Despite the fact that Houston didn’t really have much shot blocking outside of Yao during his tenure in Houston, that didn’t mean opposing players could just stroll in the lane. Hayes and his defensive brother in arms Shane Battier were known for their uncanny ability to stay in front of their assignments and draw charges, arguably top one and two in that category at the time. And down low, Hayes was anything but a pushover. Strong, heavy, and disciplined under the rim, Hayes was an immovable object that couldn’t be goaded into fakes, making him a guy you didn’t want to post up on.

A fan favorite isn’t necessarily a fan favorite without his quirks, though. In his second year, Hayes became known for fouling, averaging 3.6 fouls a game, enough for third most in the league. He wasn’t the best scorer, either, averaging only 3.7 points a game in a career where he averaged over 18 minutes per night.
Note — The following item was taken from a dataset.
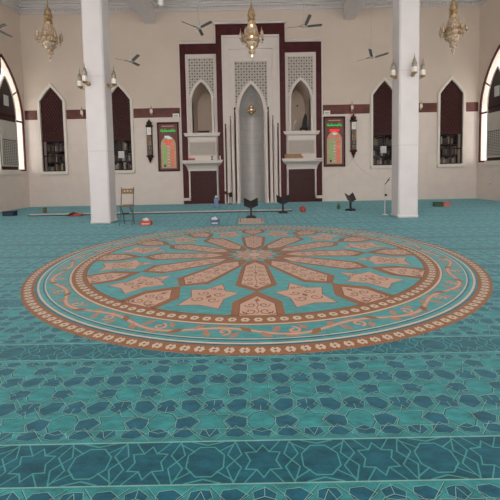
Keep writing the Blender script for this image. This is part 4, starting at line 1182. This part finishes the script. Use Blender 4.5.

And arguably the most memorable thing about Hayes to any non-Rockets fan, he had a very strange free-throw relationship. The forward averaged 64% from the line the first year of his career, and his percentage and his form gradually got worse each and every year until he averaged 36.8% from the line, and his shot looked like... this:

The good news is that his free-throw percentage immediately got better the next year, even if his form exactly didn’t. (Also, can you imagine the meme value he’d bring to today’s viewers?)

Still, none of that mattered. Hayes had a long, successful 11-year career in the NBA, six of them with Houston. He was no where near a premiere star the league, but he ended up signing a lucrative shoe deal with Chinese athletic brand Li Ning. A heart abnormality prevented him from signing a 4-year, $21.3-million contract with the Kings in 2011, but after being cleared by doctors a few days later, he signed with Sacramento for a little over $1 million more than originally proposed.

A box score doesn’t tell the full story of Hayes’ impact. There probably isn’t a highlight reel in the world that shows why he was in the league for so long, either. But all of that isn’t important. All those who were able to witness him play know exactly what he was worth to an undersized Houston team, and all those Rockets fans who were around at the time fell in love with The Chuckwagon.